_DIRECTIVE:_
In the data, extract each line that holds the string "picture".
==============================
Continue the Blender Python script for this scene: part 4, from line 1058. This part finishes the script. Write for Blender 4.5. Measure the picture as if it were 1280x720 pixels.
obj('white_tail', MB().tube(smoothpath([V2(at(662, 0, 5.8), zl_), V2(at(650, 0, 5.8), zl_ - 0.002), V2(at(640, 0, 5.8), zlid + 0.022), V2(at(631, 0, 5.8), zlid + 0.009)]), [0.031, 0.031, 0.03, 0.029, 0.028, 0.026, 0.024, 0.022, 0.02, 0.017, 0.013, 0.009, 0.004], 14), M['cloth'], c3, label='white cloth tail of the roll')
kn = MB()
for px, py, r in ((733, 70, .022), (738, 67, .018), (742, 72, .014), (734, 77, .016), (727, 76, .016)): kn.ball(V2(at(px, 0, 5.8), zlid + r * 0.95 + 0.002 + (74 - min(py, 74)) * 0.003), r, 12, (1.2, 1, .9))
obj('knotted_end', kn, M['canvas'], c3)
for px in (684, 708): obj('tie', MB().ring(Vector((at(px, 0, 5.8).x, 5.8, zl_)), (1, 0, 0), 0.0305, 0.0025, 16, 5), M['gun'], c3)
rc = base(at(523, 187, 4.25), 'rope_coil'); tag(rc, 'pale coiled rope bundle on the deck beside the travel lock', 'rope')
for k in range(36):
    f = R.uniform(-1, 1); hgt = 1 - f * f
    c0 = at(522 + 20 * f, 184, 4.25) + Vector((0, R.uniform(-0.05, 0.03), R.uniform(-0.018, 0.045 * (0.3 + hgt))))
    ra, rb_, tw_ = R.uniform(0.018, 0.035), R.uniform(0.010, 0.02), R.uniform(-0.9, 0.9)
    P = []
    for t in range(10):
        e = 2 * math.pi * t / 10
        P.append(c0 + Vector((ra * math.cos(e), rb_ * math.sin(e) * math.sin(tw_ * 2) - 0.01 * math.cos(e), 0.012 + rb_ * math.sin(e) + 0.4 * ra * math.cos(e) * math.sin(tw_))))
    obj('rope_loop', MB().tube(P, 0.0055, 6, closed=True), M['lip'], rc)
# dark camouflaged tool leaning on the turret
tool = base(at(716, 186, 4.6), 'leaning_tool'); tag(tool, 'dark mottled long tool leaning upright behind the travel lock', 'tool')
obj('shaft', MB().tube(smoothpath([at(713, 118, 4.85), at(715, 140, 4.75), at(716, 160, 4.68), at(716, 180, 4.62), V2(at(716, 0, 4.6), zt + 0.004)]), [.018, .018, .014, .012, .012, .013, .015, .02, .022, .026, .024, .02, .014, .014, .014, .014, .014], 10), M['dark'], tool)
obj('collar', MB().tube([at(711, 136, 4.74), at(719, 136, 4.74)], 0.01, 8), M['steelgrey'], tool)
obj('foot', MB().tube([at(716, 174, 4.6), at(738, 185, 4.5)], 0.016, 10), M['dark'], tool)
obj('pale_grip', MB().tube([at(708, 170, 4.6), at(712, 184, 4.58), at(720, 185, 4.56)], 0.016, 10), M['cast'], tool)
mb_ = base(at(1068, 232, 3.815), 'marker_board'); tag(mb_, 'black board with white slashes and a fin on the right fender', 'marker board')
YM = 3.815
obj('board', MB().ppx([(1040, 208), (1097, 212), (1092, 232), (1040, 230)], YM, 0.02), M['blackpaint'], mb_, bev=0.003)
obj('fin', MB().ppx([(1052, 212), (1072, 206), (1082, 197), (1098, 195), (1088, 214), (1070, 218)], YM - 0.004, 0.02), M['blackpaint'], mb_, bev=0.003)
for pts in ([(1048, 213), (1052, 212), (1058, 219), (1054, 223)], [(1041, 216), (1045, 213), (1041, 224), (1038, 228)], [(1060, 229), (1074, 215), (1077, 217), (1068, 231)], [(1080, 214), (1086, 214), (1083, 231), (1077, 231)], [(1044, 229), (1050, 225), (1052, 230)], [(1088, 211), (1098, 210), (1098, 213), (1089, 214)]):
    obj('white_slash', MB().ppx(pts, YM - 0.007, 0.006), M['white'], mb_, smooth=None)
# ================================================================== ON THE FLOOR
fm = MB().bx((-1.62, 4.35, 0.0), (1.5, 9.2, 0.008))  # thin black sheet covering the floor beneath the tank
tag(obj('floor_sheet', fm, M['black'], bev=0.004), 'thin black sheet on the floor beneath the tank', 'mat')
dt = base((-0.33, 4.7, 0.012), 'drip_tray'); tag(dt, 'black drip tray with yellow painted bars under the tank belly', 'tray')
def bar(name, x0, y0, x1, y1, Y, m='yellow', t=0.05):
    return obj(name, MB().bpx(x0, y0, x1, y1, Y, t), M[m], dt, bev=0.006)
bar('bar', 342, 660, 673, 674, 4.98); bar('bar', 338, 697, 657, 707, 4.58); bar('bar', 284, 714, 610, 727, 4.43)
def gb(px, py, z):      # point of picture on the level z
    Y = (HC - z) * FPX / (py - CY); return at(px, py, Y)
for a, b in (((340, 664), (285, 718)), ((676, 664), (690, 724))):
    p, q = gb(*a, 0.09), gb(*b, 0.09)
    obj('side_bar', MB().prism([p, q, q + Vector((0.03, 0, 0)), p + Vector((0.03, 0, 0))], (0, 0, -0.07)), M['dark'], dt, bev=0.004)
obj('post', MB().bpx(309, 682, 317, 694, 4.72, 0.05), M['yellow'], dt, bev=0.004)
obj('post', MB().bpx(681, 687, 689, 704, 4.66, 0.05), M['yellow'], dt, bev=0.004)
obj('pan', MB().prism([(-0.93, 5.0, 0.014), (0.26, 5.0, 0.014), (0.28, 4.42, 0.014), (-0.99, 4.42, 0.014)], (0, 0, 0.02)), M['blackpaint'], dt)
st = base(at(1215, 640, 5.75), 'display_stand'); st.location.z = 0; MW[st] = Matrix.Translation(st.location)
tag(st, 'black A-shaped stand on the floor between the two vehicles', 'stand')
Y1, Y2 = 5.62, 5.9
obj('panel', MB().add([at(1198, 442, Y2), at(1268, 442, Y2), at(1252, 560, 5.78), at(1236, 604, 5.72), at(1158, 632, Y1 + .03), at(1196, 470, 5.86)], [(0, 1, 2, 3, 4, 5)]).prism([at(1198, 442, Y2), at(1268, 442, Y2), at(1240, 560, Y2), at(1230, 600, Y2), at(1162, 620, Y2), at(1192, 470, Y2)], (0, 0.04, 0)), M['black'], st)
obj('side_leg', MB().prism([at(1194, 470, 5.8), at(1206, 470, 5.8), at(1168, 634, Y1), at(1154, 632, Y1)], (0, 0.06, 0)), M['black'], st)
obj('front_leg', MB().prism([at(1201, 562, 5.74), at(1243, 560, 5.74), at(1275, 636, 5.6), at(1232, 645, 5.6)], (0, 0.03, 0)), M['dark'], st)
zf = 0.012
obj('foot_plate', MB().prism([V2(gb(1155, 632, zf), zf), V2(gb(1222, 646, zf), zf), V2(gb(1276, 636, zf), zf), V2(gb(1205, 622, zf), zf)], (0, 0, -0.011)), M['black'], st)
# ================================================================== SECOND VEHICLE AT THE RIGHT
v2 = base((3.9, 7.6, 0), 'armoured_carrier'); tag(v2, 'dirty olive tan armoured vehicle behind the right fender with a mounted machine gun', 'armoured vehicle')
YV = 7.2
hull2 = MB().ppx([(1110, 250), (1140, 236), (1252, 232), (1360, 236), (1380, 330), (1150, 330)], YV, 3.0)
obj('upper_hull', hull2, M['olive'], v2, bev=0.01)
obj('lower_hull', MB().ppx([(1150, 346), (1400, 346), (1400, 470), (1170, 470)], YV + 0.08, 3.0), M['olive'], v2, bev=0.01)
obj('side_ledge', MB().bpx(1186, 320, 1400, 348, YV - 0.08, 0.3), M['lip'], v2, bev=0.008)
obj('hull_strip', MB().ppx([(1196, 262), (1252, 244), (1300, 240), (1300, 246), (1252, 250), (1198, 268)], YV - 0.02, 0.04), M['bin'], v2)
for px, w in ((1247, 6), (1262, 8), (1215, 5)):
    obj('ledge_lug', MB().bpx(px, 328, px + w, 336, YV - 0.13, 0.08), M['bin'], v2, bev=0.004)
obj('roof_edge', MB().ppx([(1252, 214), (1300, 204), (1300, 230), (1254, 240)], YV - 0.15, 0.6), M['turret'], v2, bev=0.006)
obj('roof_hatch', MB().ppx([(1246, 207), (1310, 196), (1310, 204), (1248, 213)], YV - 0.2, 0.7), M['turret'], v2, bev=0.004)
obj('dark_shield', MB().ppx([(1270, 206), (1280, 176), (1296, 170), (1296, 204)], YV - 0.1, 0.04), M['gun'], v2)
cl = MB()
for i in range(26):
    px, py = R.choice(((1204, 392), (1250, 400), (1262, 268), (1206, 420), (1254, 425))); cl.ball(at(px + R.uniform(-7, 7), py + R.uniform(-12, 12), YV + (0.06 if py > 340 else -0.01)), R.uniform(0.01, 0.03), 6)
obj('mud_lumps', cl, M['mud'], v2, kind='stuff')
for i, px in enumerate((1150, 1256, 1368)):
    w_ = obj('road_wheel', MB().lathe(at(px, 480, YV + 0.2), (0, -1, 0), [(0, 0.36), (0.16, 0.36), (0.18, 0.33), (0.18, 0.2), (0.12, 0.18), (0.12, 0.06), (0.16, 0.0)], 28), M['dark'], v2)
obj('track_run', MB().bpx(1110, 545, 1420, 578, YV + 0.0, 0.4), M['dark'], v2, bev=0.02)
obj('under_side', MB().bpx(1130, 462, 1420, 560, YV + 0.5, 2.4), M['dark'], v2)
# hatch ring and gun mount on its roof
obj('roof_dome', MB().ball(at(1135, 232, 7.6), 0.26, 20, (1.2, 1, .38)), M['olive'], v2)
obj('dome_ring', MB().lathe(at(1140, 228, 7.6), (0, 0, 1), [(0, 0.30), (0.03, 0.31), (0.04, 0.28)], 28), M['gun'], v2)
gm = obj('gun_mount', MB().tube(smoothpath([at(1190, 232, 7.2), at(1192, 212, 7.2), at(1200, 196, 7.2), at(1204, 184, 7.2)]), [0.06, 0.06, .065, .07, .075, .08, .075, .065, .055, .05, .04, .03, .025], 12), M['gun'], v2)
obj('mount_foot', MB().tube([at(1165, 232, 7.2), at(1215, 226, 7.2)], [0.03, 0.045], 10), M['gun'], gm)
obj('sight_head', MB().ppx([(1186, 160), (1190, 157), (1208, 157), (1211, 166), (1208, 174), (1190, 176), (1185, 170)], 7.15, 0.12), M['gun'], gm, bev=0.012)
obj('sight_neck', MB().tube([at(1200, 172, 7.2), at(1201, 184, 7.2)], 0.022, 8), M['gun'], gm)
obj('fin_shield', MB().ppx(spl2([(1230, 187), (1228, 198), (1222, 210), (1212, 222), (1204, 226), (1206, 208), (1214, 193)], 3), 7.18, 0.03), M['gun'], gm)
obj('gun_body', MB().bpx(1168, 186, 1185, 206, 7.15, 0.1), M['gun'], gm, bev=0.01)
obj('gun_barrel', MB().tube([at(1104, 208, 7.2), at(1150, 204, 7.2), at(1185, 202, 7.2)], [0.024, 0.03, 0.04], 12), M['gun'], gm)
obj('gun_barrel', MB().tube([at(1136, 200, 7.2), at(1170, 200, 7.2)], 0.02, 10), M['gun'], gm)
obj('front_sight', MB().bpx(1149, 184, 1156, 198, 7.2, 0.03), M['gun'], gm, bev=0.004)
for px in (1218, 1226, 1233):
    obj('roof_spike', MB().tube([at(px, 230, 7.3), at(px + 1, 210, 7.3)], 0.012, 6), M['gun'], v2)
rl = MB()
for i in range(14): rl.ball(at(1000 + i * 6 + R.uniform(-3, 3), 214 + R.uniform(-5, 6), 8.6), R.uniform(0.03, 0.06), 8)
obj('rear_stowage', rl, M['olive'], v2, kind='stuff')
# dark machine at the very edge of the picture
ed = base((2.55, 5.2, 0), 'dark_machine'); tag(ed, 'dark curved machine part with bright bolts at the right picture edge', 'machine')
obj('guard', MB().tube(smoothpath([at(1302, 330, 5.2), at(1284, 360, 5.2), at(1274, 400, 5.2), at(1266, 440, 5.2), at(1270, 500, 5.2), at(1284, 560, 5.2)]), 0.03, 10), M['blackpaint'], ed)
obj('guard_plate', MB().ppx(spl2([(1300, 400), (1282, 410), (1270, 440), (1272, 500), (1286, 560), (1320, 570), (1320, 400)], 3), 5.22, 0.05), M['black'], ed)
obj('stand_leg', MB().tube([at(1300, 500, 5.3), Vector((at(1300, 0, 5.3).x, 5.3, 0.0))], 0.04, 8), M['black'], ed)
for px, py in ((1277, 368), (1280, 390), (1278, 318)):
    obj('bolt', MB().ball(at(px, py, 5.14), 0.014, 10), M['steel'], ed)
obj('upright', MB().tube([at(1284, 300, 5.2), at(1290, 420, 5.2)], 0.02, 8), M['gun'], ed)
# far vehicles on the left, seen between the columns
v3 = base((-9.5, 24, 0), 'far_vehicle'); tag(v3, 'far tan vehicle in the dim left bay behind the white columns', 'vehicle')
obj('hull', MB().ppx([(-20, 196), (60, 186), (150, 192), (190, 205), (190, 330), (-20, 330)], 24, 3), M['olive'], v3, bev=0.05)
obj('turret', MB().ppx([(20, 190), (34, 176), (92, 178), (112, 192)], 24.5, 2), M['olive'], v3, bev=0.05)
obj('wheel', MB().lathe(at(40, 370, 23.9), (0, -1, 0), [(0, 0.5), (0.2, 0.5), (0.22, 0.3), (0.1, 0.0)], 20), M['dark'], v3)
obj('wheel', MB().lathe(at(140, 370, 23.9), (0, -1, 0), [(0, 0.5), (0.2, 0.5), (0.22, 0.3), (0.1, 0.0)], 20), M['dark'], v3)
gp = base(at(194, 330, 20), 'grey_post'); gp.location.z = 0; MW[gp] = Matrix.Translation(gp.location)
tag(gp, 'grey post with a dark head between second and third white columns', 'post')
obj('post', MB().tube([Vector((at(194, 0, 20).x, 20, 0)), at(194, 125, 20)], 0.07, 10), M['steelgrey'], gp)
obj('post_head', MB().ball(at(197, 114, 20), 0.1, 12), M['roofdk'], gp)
==============================
_COMPLETED TASK:_
Continue the Blender Python script for this scene: part 4, from line 1058. This part finishes the script. Write for Blender 4.5. Measure the picture as if it were 1280x720 pixels.
def gb(px, py, z):      # point of picture on the level z
# dark machine at the very edge of the picture
ed = base((2.55, 5.2, 0), 'dark_machine'); tag(ed, 'dark curved machine part with bright bolts at the right picture edge', 'machine')